I bake two styles of bread: the country loaf, which is a free-form hearth loaf made from high extraction stoneground white flour (about a T85 in the French labelling system); and the wholewheat tin loaf, a big, full-flavoured, square-slicing, last-the-whole-week bread made from brown flour (T125) plus a big dose of extra bran. We are fortunate to have some stone-milling experts half a mile away at FWP Matthews, so total food miles from field to oven are approximately 1.

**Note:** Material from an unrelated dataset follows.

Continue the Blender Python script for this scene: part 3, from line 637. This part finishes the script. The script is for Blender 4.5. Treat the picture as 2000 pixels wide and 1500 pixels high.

One main aim of the project is to model an on-farm bakery operation that could be replicated on farms across the country, so I aim to keep things simple, avoid the need for major equipment and ensure a proper work-life balance. Bread is sold mainly on a subscription basis (one year, six months or three months) and delivered on a Friday to collection points in the local area. This is a bakery built on local farming and local community support. Baking workshops will hopefully happen soon and I look forward to meeting as many customers as possible in person, for conversations and fruitful exchanges of ideas inspired by the bread.

At Honeydale I naturally ferment flour that's been slowly stone-milled from heritage wheat grain grown as locally as possible in a way that builds soil health. Tastes good and nourishes body and soul!